J’aime à croire que vous n’avez jamais disparu de nos vies, que vos récits ont traversé les siècles, les millénaires, les pays, les continents pour arriver jusqu’à nous. Que les plus anciens de nos récits, dont nous pouvons trouver une trace physique depuis environs cinq mille ans, ne sont que les fruits de vos premiers balbutiements ; que les traditions orales qui parcourent le monde en sont encore un écho lointain mais réel. Que, derrière ces histoires parfois violentes, souvent mystérieuses, empreintes de magie ou de croyances religieuses, se cachent des graines de vérités, mille et mille fois remodelées par les soins de vos successeurs.

J’aime à croire que Moïse ou Gilgamesh furent juste des hommes qui voulaient guider d’autres hommes vers un avenir meilleur à l’instar de Mandela ou de Ghandi. Que le voyage d’Ulysse et les exploits d’Hercule avaient été des exploits d’hommes face aux éléments, avant que de devenir les jouets de divinités capricieuses.
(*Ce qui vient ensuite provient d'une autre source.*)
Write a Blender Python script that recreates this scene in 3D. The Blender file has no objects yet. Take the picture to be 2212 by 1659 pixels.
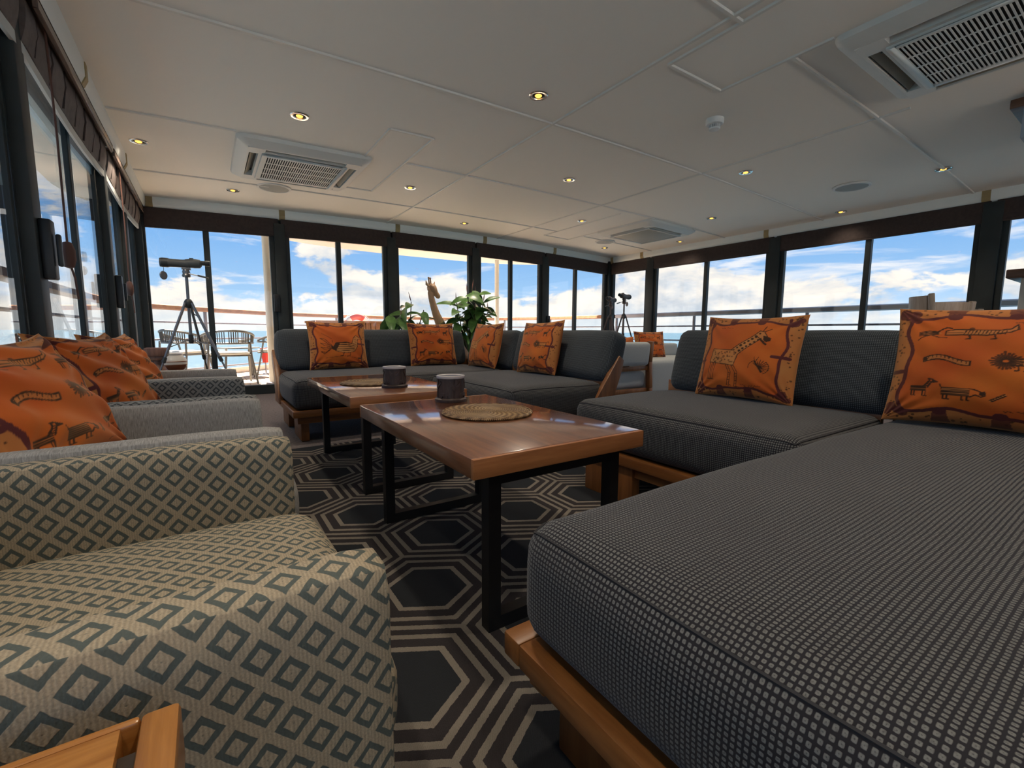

Qu’avant d’être les amants de Vérone, Roméo et Juliette s’étaient aimés en secret, à l’abri de grottes souterraines. Qu’il était une fois, les contes d’Andersen, Grimm ou Perrault avaient été des histoires réelles et malheureuses vécues par des gens comme vous et moi. Que le combat épique entre Harry Potter et Lord Voldemort n’est pas si différent de celui de la Guerre de Troie…

J’aime à croire qu’un jour, dans quelques milliers d’années, de la même façon, il ne restera que quelques infimes traces de nos vies, au travers de récits et de légendes qui seules, auront traversé le temps….

Tout a déjà été écrit, j’en suis convaincue. Que l’histoire soit contée, manuscrite, informatisée, modelée par chaque époque et chaque civilisation, le fond reste le même. Et ce fond, cette trace de vérité, nous ne pouvons que nous en approcher, le deviner, en toucher fugacement le reflet qu’il laisse dans notre esprit : voilà la magie de la lecture.

Chers Auteurs Anonymes, c’est de ce cadeau que je vous remercie aujourd’hui. Celui d’avoir insufflé et de garder vivante, en chacun de nous, la flamme de l’imaginaire et le goût des histoires. Vous n’en avez certainement jamais eu conscience, mais cet héritage que vous nous avez transmis est aussi précieux que celui du feu ou de la fabrication d’outils.

Merci à chacun de vous. Infiniment et éternellement.